Where Are the Risks?
Interest Rates
Circle’s earnings are highly sensitive to short-term interest rates.
If the Federal Reserve enters a prolonged rate-cutting cycle, yields on reserve assets would decline, reducing Circle’s revenue.
Profit Margins
Circle does not keep all of its interest income.
The company incurs compliance costs, operational expenses, audit costs, and distribution expenses. A significant portion of revenue is also shared with partners such as Coinbase.
As a result, profit margins could remain under pressure even if USDC continues to grow.
Competition
USDT remains the dominant stablecoin globally.
Meanwhile, new entrants continue to emerge:
PayPal
Stripe
Large banks
Financial institutions developing tokenized deposits
Circle’s compliance advantage is valuable, but it may not be permanent or exclusive.
Market Share
The valuation depends not only on overall stablecoin growth but also on USDC maintaining its position within that market.
A larger stablecoin market alone is not enough if USDC loses share to competitors.
The Coinbase Relationship
One of the most important aspects of Circle’s business model is its relationship with Coinbase.
USDC’s growth was heavily supported by Coinbase’s distribution network, user base, and liquidity infrastructure.
Stablecoins require more than issuance; they require adoption, trading volume, and liquidity.
Coinbase helped solve that problem.
The tradeoff is that Circle shares a meaningful portion of its economics with Coinbase. This means that growth in USDC supply does not translate one-for-one into growth in Circle’s profits.
As long as the partnership remains intact, both companies benefit.

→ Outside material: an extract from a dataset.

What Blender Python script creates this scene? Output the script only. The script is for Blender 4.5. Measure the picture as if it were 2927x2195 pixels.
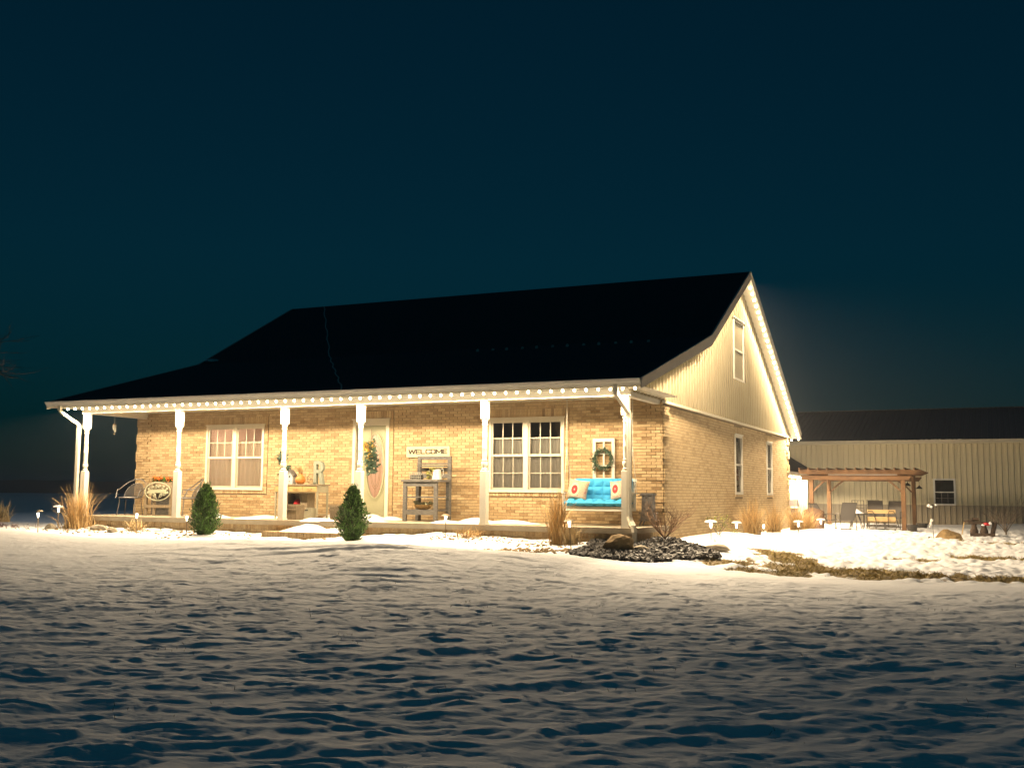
import bpy, bmesh, math, random
import numpy as np
from mathutils import Vector, Matrix, Euler

for o in list(bpy.data.objects):
    bpy.data.objects.remove(o)
R = math.radians
SC = bpy.context.scene
COL = SC.collection

# ------------------------------------------------------------------ camera
CAM = Vector((6.225, -18.364, 0.643))
yaw, pitch, roll = -0.43671, 0.10429, 0.00847
fw = Vector((math.sin(yaw) * math.cos(pitch), math.cos(yaw) * math.cos(pitch), math.sin(pitch)))
rt = Vector((math.cos(yaw), -math.sin(yaw), 0))
up = rt.cross(fw)
r2 = rt * math.cos(roll) + up * math.sin(roll)
u2 = -rt * math.sin(roll) + up * math.cos(roll)
cam = bpy.data.cameras.new('camera')
cam.sensor_width = 36.0
cam.lens = 36.0 * 2959.48 / 2927.0
cam.clip_start = 0.1
cam.clip_end = 9000
camo = bpy.data.objects.new('camera', cam)
M3 = Matrix((r2, u2, -fw)).transposed()
camo.matrix_world = Matrix.Translation(CAM) @ M3.to_4x4()
COL.objects.link(camo)
SC.camera = camo

# ------------------------------------------------------------------ night sky
W = bpy.data.worlds.new('World')
SC.world = W
W.use_nodes = True
nt = W.node_tree
bg = nt.nodes['Background']
sky = nt.nodes.new('ShaderNodeTexSky')
sky.sky_type = 'NISHITA'
sky.sun_disc = False
sky.sun_elevation = R(38)
sky.sun_rotation = R(150)
sky.altitude = 200
tint = nt.nodes.new('ShaderNodeMix')
tint.data_type = 'RGBA'
tint.blend_type = 'MULTIPLY'
tint.inputs[0].default_value = 1.0
tint.inputs[7].default_value = (0.025, 0.40, 0.47, 1)
# the night sky darkens towards the horizon haze and, softly, towards the zenith
wtc = nt.nodes.new('ShaderNodeTexCoord')
sxyz = nt.nodes.new('ShaderNodeSeparateXYZ')
wr = nt.nodes.new('ShaderNodeValToRGB')
for e_, (p_, v_) in zip([wr.color_ramp.elements[0], wr.color_ramp.elements[1], wr.color_ramp.elements.new(.06), wr.color_ramp.elements.new(.22)],
                        ((0, .17), (1, .55), (.06, .27), (.22, .52))):
    e_.position = p_
    e_.color = (v_, v_, v_, 1)
wm = nt.nodes.new('ShaderNodeMix')
wm.data_type = 'RGBA'
wm.blend_type = 'MULTIPLY'
wm.inputs[0].default_value = 1.0
nt.links.new(wtc.outputs['Generated'], sxyz.inputs[0])
nt.links.new(sxyz.outputs[2], wr.inputs[0])
nt.links.new(sky.outputs[0], wm.inputs[6])
nt.links.new(wr.outputs[0], wm.inputs[7])
nt.links.new(wm.outputs[2], tint.inputs[6])
nt.links.new(tint.outputs[2], bg.inputs[0])
bg.inputs[1].default_value = 0.05 * 0.44

# faint moonlight, the only sun
ml = bpy.data.lights.new('moon', 'SUN')
ml.energy = 0.01
ml.angle = R(0.5)
ml.color = (0.55, 0.75, 1.0)
mo = bpy.data.objects.new('moon', ml)
mo.rotation_euler = (R(50), 0, R(-60))
COL.objects.link(mo)

SC.view_settings.view_transform = 'Standard'
SC.view_settings.look = 'None'
SC.view_settings.exposure = 0.0
SC.view_settings.gamma = 1.0
SC.cycles.use_denoising = True
SC.cycles.max_bounces = 5
SC.cycles.volume_bounces = 0
SC.cycles.caustics_reflective = False
SC.cycles.caustics_refractive = False
SC.cycles.diffuse_bounces = 3
SC.cycles.transparent_max_bounces = 12
SC.cycles.sample_clamp_indirect = 4.0

LAMP_W = 59.0
LAMP_C = (1.0, .765, .49)

# ------------------------------------------------------------------ helpers
class MB:
    """collects faces; build() links them as ONE mesh object"""
    def __init__(s):
        s.v, s.f, s.c = [], [], []
    def add(s, vs, fs, c=0.5):
        o = len(s.v)
        s.v += [tuple(p) for p in vs]
        s.f += [tuple(i + o for i in f) for f in fs]
        s.c += [c] * len(fs)
        return s
    def hexa(s, b, t, c=.5):
        n = len(b)
        fs = [tuple(reversed(range(n))), tuple(range(n, 2 * n))]
        fs += [(i, (i + 1) % n, n + (i + 1) % n, n + i) for i in range(n)]
        return s.add(list(b) + list(t), fs, c)
    def box(s, x0, x1, y0, y1, z0, z1, c=.5):
        return s.hexa([(x0, y0, z0), (x1, y0, z0), (x1, y1, z0), (x0, y1, z0)],
                      [(x0, y0, z1), (x1, y0, z1), (x1, y1, z1), (x0, y1, z1)], c)
    def ob(s, ctr, size, rot=(0, 0, 0), c=.5):
        m = Euler(rot).to_matrix()
        ctr = Vector(ctr)
        a, b, d = size[0] / 2, size[1] / 2, size[2] / 2
        q = [ctr + m @ Vector(p) for p in ((-a, -b, -d), (a, -b, -d), (a, b, -d), (-a, b, -d),
                                          (-a, -b, d), (a, -b, d), (a, b, d), (-a, b, d))]
        return s.hexa(q[:4], q[4:], c)
    def bar(s, p, q, w, h, upv=(0, 0, 1), c=.5):
        p, q = Vector(p), Vector(q)
        d = (q - p).normalized()
        sd = d.cross(Vector(upv))
        if sd.length < 1e-4:
            sd = d.cross(Vector((1, 0, 0)))
        sd.normalize()
        uu = sd.cross(d)
        k = [(-1, -1), (1, -1), (1, 1), (-1, 1)]
        return s.hexa([p + sd * w / 2 * a + uu * h / 2 * b for a, b in k],
                      [q + sd * w / 2 * a + uu * h / 2 * b for a, b in k], c)
    def tube(s, pts, r, n=6, cap=True, c=.5):
        pts = [Vector(p) for p in pts]
        rs = r if isinstance(r, (list, tuple)) else [r] * len(pts)
        o = []
        prev = None
        for i, p in enumerate(pts):
            d = (pts[min(i + 1, len(pts) - 1)] - pts[max(i - 1, 0)])
            d = d.normalized() if d.length > 1e-9 else Vector((0, 0, 1))
            a = prev if prev is not None else (Vector((0, 0, 1)) if abs(d.z) < .9 else Vector((1, 0, 0)))
            sd = (a - d * a.dot(d))
            if sd.length < 1e-5:
                sd = d.orthogonal()
            sd.normalize()
            prev = sd
            t = d.cross(sd)
            for k in range(n):
                g = 2 * math.pi * k / n
                o.append(p + (sd * math.cos(g) + t * math.sin(g)) * rs[i])
        fs = []
        for i in range(len(pts) - 1):
            for k in range(n):
                fs.append((i * n + k, i * n + (k + 1) % n, (i + 1) * n + (k + 1) % n, (i + 1) * n + k))
        if cap:
            fs.append(tuple(reversed(range(n))))
            fs.append(tuple(range((len(pts) - 1) * n, len(pts) * n)))
        return s.add(o, fs, c)
    def lathe(s, prof, at=(0, 0, 0), n=16, c=.5, sq=False):
        o, fs = [], []
        for r, z in prof:
            for k in range(n):
                g = 2 * math.pi * (k + .5) / n
                o.append((at[0] + r * math.cos(g), at[1] + r * math.sin(g), at[2] + z))
        m = len(prof)
        for i in range(m - 1):
            for k in range(n):
                fs.append((i * n + k, i * n + (k + 1) % n, (i + 1) * n + (k + 1) % n, (i + 1) * n + k))
        fs.append(tuple(reversed(range(n))))
        fs.append(tuple(range((m - 1) * n, m * n)))
        return s.add(o, fs, c)
    def prism(s, pts, vec, c=.5):
        v = Vector(vec)
        return s.hexa([Vector(p) for p in pts], [Vector(p) + v for p in pts], c)
    def ring(s, ctr, a, b, w, d, n=40, ax='xz', c=.5):
        """flat elliptical ring, band width w, depth d"""
        o, fs = [], []
        for i in range(n):
            g = 2 * math.pi * i / n
            cs, sn = math.cos(g), math.sin(g)
            for (ra, rb) in ((a, b), (a + w, b + w)):
                for dd in (0, d):
                    if ax == 'xz':
                        o.append((ctr[0] + ra * cs, ctr[1] + dd, ctr[2] + rb * sn))
                    else:
                        o.append((ctr[0] + dd, ctr[1] + ra * cs, ctr[2] + rb * sn))
        for i in range(n):
            j = (i + 1) % n
            a0, b0 = 4 * i, 4 * j
            fs += [(a0, b0, b0 + 2, a0 + 2), (a0 + 1, a0 + 3, b0 + 3, b0 + 1),
                   (a0, a0 + 1, b0 + 1, b0), (a0 + 2, b0 + 2, b0 + 3, a0 + 3)]
        return s.add(o, fs, c)
    def blob(s, ctr, rad, seed=0, amp=.2, sub=2, flat=None, c=.5, fac=1.5):
        bm = bmesh.new()
        bmesh.ops.create_icosphere(bm, subdivisions=sub, radius=1)
        rnd = random.Random(seed)
        off = Vector((rnd.uniform(-50, 50), rnd.uniform(-50, 50), rnd.uniform(-50, 50)))
        from mathutils import noise
        vs = []
        for v in bm.verts:
            k = 1 + amp * noise.noise(v.co * fac + off) + amp * .5 * noise.noise(v.co * fac * 2.3 + off)
            p = Vector((v.co.x * rad[0] * k, v.co.y * rad[1] * k, v.co.z * rad[2] * k))
            if flat is not None and p.z < flat:
                p.z = flat
            vs.append(Vector(ctr) + p)
        fs = [tuple(v.index for v in f.verts) for f in bm.faces]
        bm.free()
        return s.add(vs, fs, c)
    def sheet(s, rows, c=.5, closed=False):
        """rows: list of equal-length point lists"""
        n = len(rows[0])
        vs = [p for r in rows for p in r]
        fs = []
        for i in range(len(rows) - 1):
            for k in range(n - 1 + (1 if closed else 0)):
                fs.append((i * n + k, i * n + (k + 1) % n, (i + 1) * n + (k + 1) % n, (i + 1) * n + k))
        return s.add(vs, fs, c)
    def mesh(s, name, m, smooth=False, normals=True):
        me = bpy.data.meshes.new(name)
        me.from_pydata(s.v, [], s.f)
        at = me.attributes.new('rnd', 'FLOAT', 'FACE')
        at.data.foreach_set('value', s.c)
        if normals:
            bm = bmesh.new()
            bm.from_mesh(me)
            bmesh.ops.recalc_face_normals(bm, faces=bm.faces)
            bm.to_mesh(me)
            bm.free()
        if m is not None:
            me.materials.append(m)
        if smooth:
            me.polygons.foreach_set('use_smooth', [True] * len(me.polygons))
            try:
                me.set_sharp_from_angle(angle=R(40))
            except Exception:
                pass
        me.update()
        return me
    def build(s, name, m, parent=None, smooth=False, label=None, normals=True, world=False, kind=None):
        return link(name, s.mesh(name, m, smooth, normals), parent, label, world, kind)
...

If the relationship changes in the future, Circle’s profitability could be affected.
My Final View
At the time, I viewed Circle as one of the most important publicly traded companies in the stablecoin ecosystem.
The industry has real utility and meaningful long-term growth potential.
However, at a valuation of approximately $40 billion, the market was already assuming several favorable outcomes:
USDC expands to roughly $400–500 billion in circulation.
Interest rates remain relatively high.
Profit margins remain healthy.
Coinbase continues to support USDC.
Regulatory developments favor compliant stablecoins.
None of these assumptions are impossible.
But they all need to work together.
For that reason, I did not view Circle as an obvious bargain at those levels.
My conclusion was that Circle represented a high-expectation asset rather than a deeply undervalued opportunity.
Going forward, I believed investors should focus on three key metrics:
Growth in USDC circulation.
Improvement in Circle’s profitability.
The stability of its relationship with Coinbase.
If all three continue moving in the right direction, the valuation may ultimately prove justified.
If not, future price declines would likely reflect expectations converging with reality rather than a deterioration of the underlying business.